The Risks to Your Investment

The liquidity crunch in silver ETFs presents several risks to investors:

  • Pricing Discrepancies: Silver ETF prices may not accurately reflect the true value of the underlying silver. The disconnect between ETF prices and silver futures could result in increased market volatility.
  • Liquidity Risks: The difficulty in sourcing physical silver could lead to challenges in creating or redeeming ETF units. Lower trading volumes can lead to higher impact costs, affecting buying and selling prices.
  • Market Volatility: Silver is more volatile than gold. Silver prices are influenced by both industrial demand and speculative trading, making it a riskier asset compared to gold.
  • Premium Corrections: Entering when prices are inflated could lead to short-term losses if the premium corrects. If and when silver supply catches up, the local price premium could evaporate – and ETF/FoF NAVs might drop even if international silver prices stayed flat.
  • Trading Suspensions or Forced Cash Settlements: The inability of most ETFs to source adequate physical silver could lead to trading suspensions or forced cash settlements.
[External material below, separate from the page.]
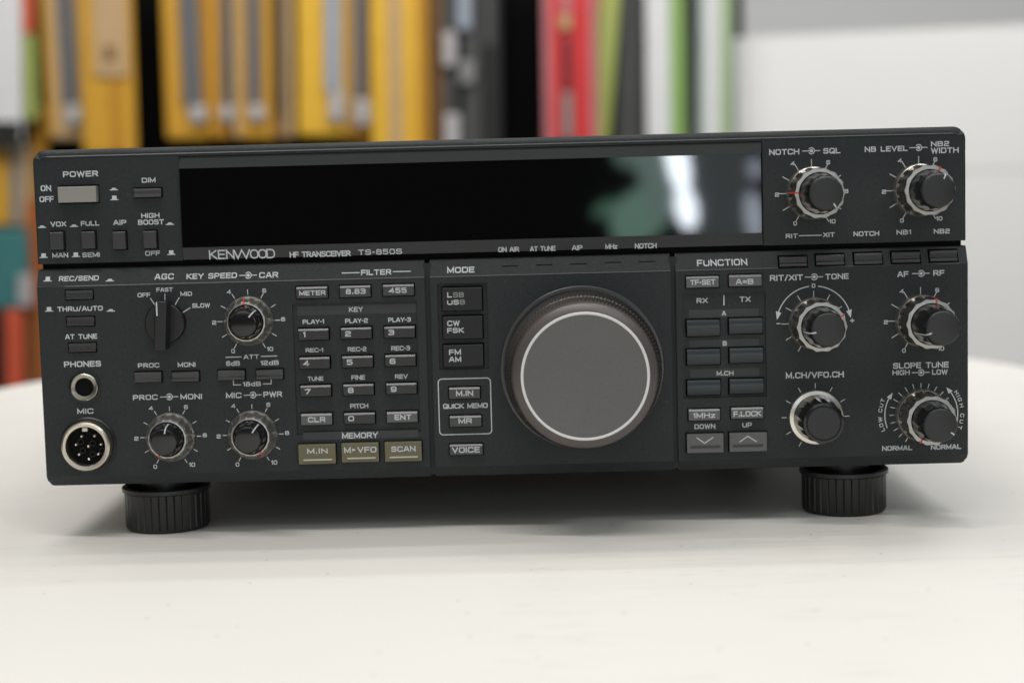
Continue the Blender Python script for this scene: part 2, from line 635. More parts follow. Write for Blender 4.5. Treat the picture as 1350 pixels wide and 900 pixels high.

What Actions Are Fund Houses Taking?

In response to the liquidity crunch, several fund houses have taken measures to protect investors:

  • Suspension of New Investments: Major fund houses have stopped lumpsum investments into silver ETFs. Kotak Mutual Fund has suspended new investments in its Silver ETF Fund of Fund due to high spot premiums. Tata MF is temporarily suspending purchases, switch-ins, fresh SIPs, and fresh Systematic Transfer Plans or STPs into the scheme in the Tata Silver ETF fund-of-fund.
  • Halting Fresh Inflows: Several mutual funds were halting fresh inflows into their silver fund-of-funds, amid the sharp squeeze in physical silver supply.

Strategies for Investors

Given the current market conditions, investors in silver ETFs should consider the following strategies:

  • Monitor NAV: Check the iNAV (Indicative Net Asset Value) published on the NSE or AMC websites before investing and avoid entering when ETF prices trade significantly above the iNAV.
  • Diversify: Don’t put all your eggs in one basket. Diversification helps mitigate risk.
  • Invest Gradually: Invest gradually through SIPs (Systematic Investment Plans) rather than making a large lump sum investment.
  • Consider Physical Silver: Direct ownership of silver coins and bars offers the most direct exposure to silver price movements without counterparty risk.
  • Stay Informed: Keep abreast of market developments and consult with a qualified financial advisor before making any investment decisions.

The Bottom Line

The silver ETF market is currently facing a liquidity crunch due to a combination of surging demand and constrained supply. This situation poses risks to investors, including pricing discrepancies, liquidity challenges, and market volatility. While silver remains a compelling asset class with strong long-term potential, it’s crucial to be aware of the current risks and take appropriate steps to protect your investment.